Subject: Land Navigation with a compass and a map- Orienteering
Purpose: My purpose in creating this instruction set is to educate people on how to use a map and compass to effectively navigate across land and find their way from a starting point to their destination.
Audience: This set of instructions will be for an audience who have experience but are looking to refining their skills and learn some more advanced steps. The audience is most likely those above the age of fifteen and have used the skills roughly in the past but are looking to employ them in a more thorough manner for a more advanced setting such as a orientation competition, or this group could be for person such as a boy scout who is simply trying to study for advancement in the scouting ranks.
Context: The audience’s instructions will come from a website that with a focus on outdoor activities and orienteering to the extreme and detailed instructions will be the order of the day.
Strategies: The set will be much more thorough and lengthy than a beginner’s instruction set with more than the basic steps, including locating and understanding the legend, using the angel of declination, and using the scales to measure distance. In this the instructions will be best described as several smaller sets of instructions rather than a single set. The feeling of the instruction set will be focused more on a professional side.

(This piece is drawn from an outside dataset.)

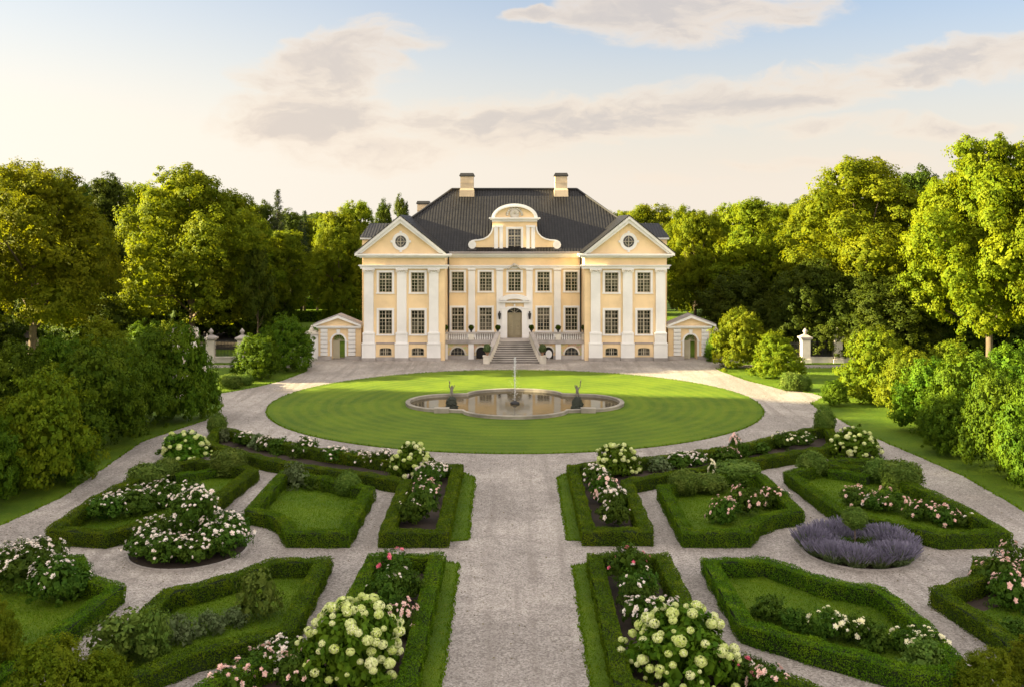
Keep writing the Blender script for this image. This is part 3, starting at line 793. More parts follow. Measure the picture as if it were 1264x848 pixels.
    # thin raised borders of the wall panels
    mb = MB(O)
    for i, (pa, pb) in enumerate(wx):
        a, b = Xc(pa-4.6), Xc(pb+4.6); c, d = zc(366), zc(332.4)
        mb.box(a, a+.06, YCN-.03, YCN+.01, c, d); mb.box(b-.06, b, YCN-.03, YCN+.01, c, d)
    mb.build('panel_border', M['yellow'], root)
    for pa, pb in ((578, 586.2), (612.7, 620.5), (649.6, 657.2), (683.7, 691.9)):
        mb = MB(O)
        mb.box(Xc(pa), Xc(pb), YCN-.20, YCN+.02, 2.0, zc(334.4)); mb.box(Xc(pa-.7), Xc(pb+.7), YCN-.26, YCN+.02, zc(333.6), zc(331.9))
        mb.box(Xc(pa-.4), Xc(pb+.4), YCN-.23, YCN+.02, zc(335.0), zc(334.4)); mb.box(Xc(pa-.8), Xc(pb+.8), YCN-.27, YCN+.02, 2.06, 2.5)
        mb.build('pilaster', M['white'], root)
    mb = MB(O)
    profile(mb, a0-.3, a1+.3, YCN, [(zc(331.9), zc(329.4), .22), (zc(329.4), zc(327.8), .34)], False); mb.build('architrave', M['white'], root)
    mb = MB(O)
    profile(mb, a0-.3, a1+.3, YCN, [(zc(318.4), zc(317), .22), (zc(317), zc(315.2), .45), (zc(315.2), zc(313.2), .68)], False)
    mb.box(a0-.3, a1+.3, YCN-.55, YCN+.4, zc(313.2), zc(311.2)); mb.build('cornice', M['white'], root)
    mb = MB(O); mb.box(a0-.2, a1+.2, YCN-.88, YCN-.56, zc(313.1), zc(310.6)); mb.build('gutter', M['zinc'], root)
    mb = MB(O); rnd = random.Random(4)                      # garland over the middle window
    for i in range(-7, 8):
        x = Xc(635+i*1.05); z = zc(329.2)+.30*math.cos(i*.28)-.1+rnd.uniform(-.05, .05)
        mb.lathe([(.02, -.13), (.13, -.05), (.14, .05), (.02, .14)], (x, YCN-.38, z), 8)
    mb.lathe([(.02, -.2), (.2, -.1), (.22, .1), (.02, .22)], (Xc(635), YCN-.40, zc(327.6)), 10)
    mb.build('garland', M['palestone'], root, True)
    # ------------------------------------------------ roof
    ez = 11.95; E = 17.25; ry = 122.2; rz = 19.45; rx0, rx1 = -7.84, 7.85
    mb = MB(O); yf = 111.7; yb = 132.7
    V = [(XC-E, yf, ez), (XC+E, yf, ez), (XC+E, yb, ez), (XC-E, yb, ez), (XC+rx0, ry, rz), (XC+rx1, ry, rz)]
    mb.add(V, [(0, 1, 5, 4), (1, 2, 5), (2, 3, 4, 5), (3, 0, 4)]); roof = mb.build('roof', M['roof'], root)
    mb = MB(O); ri = lambda p, q: mb.tube([p, Vector(p).lerp(Vector(q), .5), q], .13, 6)
    up = lambda p: (p[0], p[1], p[2]+.06)
    ri(up(V[4]), up(V[5])); ri(up(V[0]), up(V[4])); ri(up(V[1]), up(V[5])); ri(up(V[3]), up(V[4])); ri(up(V[2]), up(V[5]))
    mb.build('ridge_tiles', M['dark'], roof)
    mb = MB(O); mb.quad((XC-16.8, back, 0), (XC+16.8, back, 0), (XC+16.8, back, ez), (XC-16.8, back, ez)); mb.build('rear_wall', M['yellow'], root)
    def chimney(x0, x1, y, z0, z1, flare):
        mb = MB(O); d = (x1-x0)
        if flare: mb.taper(x0-.16, x1+.16, y-.16, y+d+.16, z0-1.2, x0-.10, x1+.10, y-.1, y+d+.1, z0+.7); mb.taper(x0-.10, x1+.10, y-.1, y+d+.1, z0+.7, x0, x1, y, y+d, z0+.95)
        mb.box(x0, x1, y, y+d, z0-1.0 if not flare else z0+.95, z1-.42); mb.box(x0-.03, x1+.03, y-.03, y+d+.03, z1-1.25, z1-1.17)
        c = mb.build('chimney', M['chimney'], root)
        mb = MB(O); mb.box(x0-.1, x1+.1, y-.1, y+d+.1, z1-.42, z1-.34); mb.taper(x0-.16, x1+.16, y-.16, y+d+.16, z1-.34, x0+.02, x1-.02, y+.02, y+d-.02, z1); mb.build('chimney_cap', M['dark'], c)
        return c
    chimney(gx(568.3, 121), gx(584.3, 121), 121, 18.6, gz(214, 121), True)
    chimney(gx(685.2, 121), gx(700.2, 121), 121, 18.6, gz(213.8, 121), True)
    chimney(gx(515, 128), gx(529.5, 128), 128, 13.5, gz(248.5, 128), False)
    # ------------------------------------------------ volute gable over the middle
    Y0 = YCN-.15
    wl, wr, wb, wt = Xc(627), Xc(643), zc(307.4), zc(283)
    def volute(s):
        pts = [(29.5, 281.5), (29.2, 285), (28.2, 288), (26.2-.0, 291)]
        c = [(27.6, 280), (28.2, 284), (30.0, 288.2), (33.5, 292), (38.5, 294.6), (44, 295.8), (49.5, 296.2), (53.5, 297.2), (56, 299.6), (56.8, 302.6), (55.6, 305.6), (53, 307.3)]
        return [(Xc(635+s*a), zc(b)) for a, b in c]
    mb = MB(O)
    for s in (-1, 1):
        c = volute(s)
        mb.prism(c+[(c[-1][0], zc(311)), (c[0][0], zc(311))], Y0+.02, Y0+.42)
    holed = [(wl, wr, wb, wt)]
    holed_wall(mb, Xc(607.4), Xc(662.6), zc(311), zc(272.8), Y0, holed, .28)
    mb.quad((Xc(607.4), Y0, zc(311)), (Xc(607.4), Y0+.5, zc(311)), (Xc(607.4), Y0+.5, zc(272.8)), (Xc(607.4), Y0, zc(272.8)))
    mb.quad((Xc(662.6), Y0, zc(311)), (Xc(662.6), Y0+.5, zc(311)), (Xc(662.6), Y0+.5, zc(272.8)), (Xc(662.6), Y0, zc(272.8)))
    top = arc(Xc(635), zc(270.5), Xc(662)-Xc(635), zc(254)-zc(270.5), 180, 0, 20)
    mb.prism(top, Y0+.01, Y0+.45)
    gable = mb.build('gable', M['yellow'], root)
    mb = MB(O)
    r1 = Xc(663.5)-Xc(635)
    mb.strip(arc(Xc(635), zc(269.6), r1-.36, zc(252)-zc(269.6)-.33, 180, 0, 24), arc(Xc(635), zc(269.6), r1, zc(251.8)-zc(269.6), 180, 0, 24), Y0-.35, Y0+.5)
    mb.strip(arc(Xc(635), zc(269.6), r1-.40, zc(252)-zc(269.6)-.36, 180, 0, 24), arc(Xc(635), zc(269.6), r1-.2, zc(251.8)-zc(269.6)-.18, 180, 0, 24), Y0-.42, Y0-.34)
    for (za, zb2, p, ex) in ((274.0, 271.8, .22, 0), (271.8, 270.6, .36, 2.2), (270.6, 268.8, .48, 3.6)):
        mb.box(Xc(607-ex), Xc(663+ex), Y0-p, Y0+.5, zc(za), zc(zb2))
    for s in (-1, 1):
        for pa, pb in ((14.4, 18.6), (20.6, 25.2)):
            mb.box(Xc(635+s*pa), Xc(635+s*pb), Y0-.14, Y0+.02, zc(307.6), zc(281)); 
        mb.box(Xc(635+s*14), Xc(635+s*25.6), Y0-.19, Y0+.02, zc(281), zc(278.4)); mb.box(Xc(635+s*14), Xc(635+s*25.6), Y0-.18, Y0+.02, zc(309), zc(307))
        mb.box(Xc(635+s*25.7), Xc(635+s*48), Y0-.10, Y0+.02, zc(309), zc(306.8))
        c = volute(s)[:9]; n = len(c)
        inn = []
        for i in range(n):
            d = Vector((c[min(i+1, n-1)][0]-c[max(i-1, 0)][0], c[min(i+1, n-1)][1]-c[max(i-1, 0)][1])).normalized(); nn = Vector((d.y, -d.x))
            if nn.y > 0: nn = -nn
            if i < 3: nn = Vector((-s, -.3)).normalized()
            inn.append((c[i][0]+nn.x*.16, c[i][1]+nn.y*.16))
        mb.strip(inn, c, Y0-.16, Y0+.46)
        mb.strip(arc(Xc(635+s*52.2), zc(302.4), .14, .14, 0, 360, 16), arc(Xc(635+s*52.2), zc(302.4), .46, .48, 0, 360, 16), Y0-.20, Y0+.03)
        mb.prism(arc(Xc(635+s*52.2), zc(302.4), .15, .15, 0, 340, 15), Y0-.15, Y0+.03)
    mb.build('gable_trim', M['white'], gable)
    mb = MB(O); rnd = random.Random(8)                       # carved crest in the arch
    mb.strip(arc(Xc(635), zc(264.4), .05, .05, 0, 360, 16), arc(Xc(635), zc(264.4), .55, .62, 0, 360, 16), Y0-.16, Y0+.03)
    for i in range(11):
        a = R(180-i*18); x = Xc(635)+math.cos(a)*.85; z = zc(265.4)+math.sin(a)*.72
        mb.lathe([(.03, -.15), (.15, -.05), (.16, .06), (.03, .16)], (x, Y0-.06, z), 8)
    mb.build('crest', M['palestone'], gable, True)
    window(root, O, wl, wr, wb, wt, Y0, .24, 4, 6, .36)
    mb = MB(O)
    for s in (-1, 1): mb.box(Xc(635+s*47), Xc(635+s*58), Y0-.3, Y0+.5, zc(311.5), zc(307.6))
    mb.box(Xc(588.2), Xc(681.8), Y0-.22, Y0+.3, zc(311.3), zc(309.2)); mb.build('gable_base', M['zinc'], gable)
    mb = MB(O)                                               # gable roof running back into the main roof
    mb.strip(arc(Xc(635), zc(269.6), r1-.3, zc(252)-zc(269.6)-.3, 180, 0, 16), arc(Xc(635), zc(269.6), r1-.12, zc(251.8)-zc(269.6)-.12, 180, 0, 16), Y0+.5, 119.6)
    mb.box(Xc(607.6), Xc(609), Y0+.5, 118.6, zc(311), zc(269.6)); mb.box(Xc(661), Xc(662.4), Y0+.5, 118.6, zc(311), zc(269.6)); mb.build('gable_roof', M['roof'], gable)
    # ------------------------------------------------ portal
    mb = MB(O); yp = YCN
    for s in (-1, 1):
        mb.box(Xc(635+s*9.1), Xc(635+s*16), yp-.34, yp+.02, 2.0, zc(381)); mb.box(Xc(635+s*9.1), Xc(635+s*16.6), yp-.40, yp+.02, 2.0, zc(413.5))
        mb.box(Xc(635+s*9.0), Xc(635+s*16.8), yp-.40, yp+.02, zc(381), zc(379.4)); mb.box(Xc(635+s*11.5), Xc(635+s*14.8), yp-.30, yp+.02, zc(379.4), zc(374))
    spr = zc(386); hd = zc(380.2)
    ar = arc(Xc(635), spr, (dx1-dx0)/2+.0, hd-spr+.0, 180, 0, 16)
    mb.strip(ar, [(x, zc(378.6)) for x, _ in ar], yp-.24, yp+.25)
    mb.box(Xc(617.6), Xc(652.4), yp-.42, yp+.02, zc(374), zc(372.6)); mb.box(Xc(616.2), Xc(653.8), yp-.62, yp+.02, zc(372.6), zc(371.4))
    wv = Xc(653.4)-Xc(635)
    mb.strip(arc(Xc(635), zc(371.6), wv-.75, 8.0*kc-.48, 172, 8, 18), arc(Xc(635), zc(371.6), wv, 8.4*kc, 172, 8, 18), yp-.62, yp+.02)
    mb.box(Xc(634), Xc(636), yp-.36, yp+.02, zc(379.8), zc(375.4))
    portal = mb.build('portal', M['white'], root)
    mb = MB(O); mb.prism(arc(Xc(635), zc(371.6), wv-.72, 8.0*kc-.46, 180, 0, 18), yp-.2, yp-.03); mb.build('portal_tympanum', M['yellow'], portal)
    mb = MB(O); yd = yp+.12; dt = zc(387.6)
    mb.box(dx0, dx1, yd+.05, yd+.12, 2.0, dt)
    for s in (-1, 1):
        a, b = sorted((Xc(635)+s*.04, Xc(635)+s*(.82)))
        for z0, z1 in ((2.2, 2.75), (2.95, 3.75), (3.9, dt-.15)):
            mb.box(a+.13, b-.1, yd+.0, yd+.06, z0, z1); 
        mb.lathe([(.03, -.05), (.10, 0), (.03, .05)], (Xc(635)+s*.42, yd-.03, 3.35), 10)
    mb.box(Xc(635)-.04, Xc(635)+.04, yd-.02, yd+.06, 2.0, dt); mb.box(dx0, dx1, yd-.03, yd+.1, dt, dt+.1)
    door = mb.build('door', M['door'], root)
    mb = MB(O); mb.quad((dx0, yd+.09, dt+.1), (dx1, yd+.09, dt+.1), (dx1, yd+.09, hd+.1), (dx0, yd+.09, hd+.1)); mb.build('fanlight', M['glass'], door)
    mb = MB(O)
    for a in (45, 90, 135): mb.tube([(Xc(635), yd+.03, dt+.1), (Xc(635)+math.cos(R(a))*.7, yd+.03, dt+.1+math.sin(R(a))*.5)], .025, 5)
    mb.build('fanlight_bars', M['muntin'], door)
    for px in (616.4, 653.6):                                # wall lanterns
        mb = MB(O); c = (Xc(px), yp-.45, zc(389.6))
        mb.lathe([(.05, -.42), (.10, -.36), (.17, .18), (.20, .2), (.06, .38), (.03, .5)], c, 6); mb.box(c[0]-.03, c[0]+.03, c[1]+.0, yp-.18, c[2]+.42, c[2]+.48)
        mb.box(c[0]-.07, c[0]+.07, yp-.23, yp-.17, c[2]-.3, c[2]+.5); mb.build('lantern', M['dark'], root)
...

Medium: The instructions will be in document format for uploading to a webpage and meant for printing. This will lend to the idea of relative availability for all.
Arrangement: Parts include the Table of Contents, the Opening, the Body, and the Closing. Opening will present the situation to the reader so that the reader can tell the document is meant for them. The Body is complicated and will start with a list of necessary items and defining information then go straight into the steps for the different procedures on each of the different methods. The second part of the body will follow with advisements and troubleshooting. The closing will have suggestions to the audience for testing what they have learned as well as inform the reader that there is still more on orienteering that can be learned.
Testing: I plan to present this sets to a Scout troop and have them evaluate the instructions via some of their older scouts and leaders.
Review
The element that is being covered most thoroughly is probably the audience. You know exactly who your instructions will be aimed towards. The part that I found interesting was that you not only know who your audience is but that you imagined when they might be using the instruction, for example the boy scouts studying for advancement.
The element that is being covered least thoroughly is probably medium. You know that you are going to make these instructions in a printer friendly webpage, but it would be helpful to have some description of what that website looks like.
Our topics are completely different but we are both going to break our instructions up into different sections.
This instruction set would change if you meant them to be for a different audience. Because you have more advanced terms and skill level required, they would need to drastically change for the beginner level who would have no skill at all.
About Orienteering for the Experienced
1. The strategies section is well developed. Its good to know exactly what information you need to include in the instructions.
2. I think you should go into greater detail with the medium. pdf? html? etc...
3. My second set of instructions is also geared to a more knowledgable group.
4. What if this was also printed in a small handbook available at scout conventions and at the camps? You may consider listing the the instructions like this:
a.Use the compass to find north (for tips see page 3)
b.Find the legend on the map (see page 4)
This way, you get all the necessary steps in one place and people who already know a how to do a step don't need to read unnecessary information. Someone who needs all the information will still have it only a page turn away.